Pharo is specifically designed for commercial and industrial applications and not as a research environment. Partnering with private capital has been one source of funding for the project.




>Pharo is specifically designed for commercial and industrial applications and not as a research environment. Partnering with private capital has been one source of funding for the project.

Does Pharo have a user base comparable to other programming environments?

If Pharo were really used in large-scale commercial and industrial applications, it would be as popular as Python, Java or C++. And it is far from it.

I repeat, "Pharo is very, very fast, you can build a GUI application..." is not something that is sells today, and if it were so competitively, companies would use Pharo instead of Flutter, Swift, etc. and on a large scale.


To me that reads like gibberish. Common Lisp is used in large-scale commercial and industrial applications, why isn't it "as popular as" Java?

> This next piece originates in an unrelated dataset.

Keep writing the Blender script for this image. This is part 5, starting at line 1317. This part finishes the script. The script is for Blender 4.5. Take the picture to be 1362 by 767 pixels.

Pharo and other Smalltalks are used in ERP and similar systems. It's attractive if your business requirements change a lot and you either don't want or can't afford to employ a legion of Java developers. You could write to https://www.cincomsmalltalk.com/main/products/visualworks/ and ask why those logos are at the bottom of that page, now that Smalltalk isn't as popular as it would be if it was any good.

As a CTO I don't really care whether a programming language and toolchain "sells today" or whether it is "competitive" in some general, presumably universal, sense. I want tooling that fits the problem domain really well, and sometimes niche tools outperform general tools by a large margin for certain problems. They might require fewer developers, allow faster development or better scaling than e.g. Java.


> To me that reads like gibberish.

Perhaps you could be more charitable in your reading.

> Common Lisp is used in large-scale commercial and industrial applications, why isn't it "as popular as" Java?

Because those large-scale commercial and industrial Smalltalk applications are mid-1990s business-critical legacy systems!

"Over six months in 1996, Smalltalk’s place in the market changed from the enterprise darling COBOL replacement to yet another disappointing tool with a long tail of deployed applications that needed to be maintained. … the commercial Smalltalk vendors were unable to counter the Java hype cycle and development of new Smalltalk-based enterprise applications stopped. "

https://wirfs-brock.com/allen/posts/914


No, I don't think I can.

You're answering a question I didn't ask, and quotes an article of dubious relevance.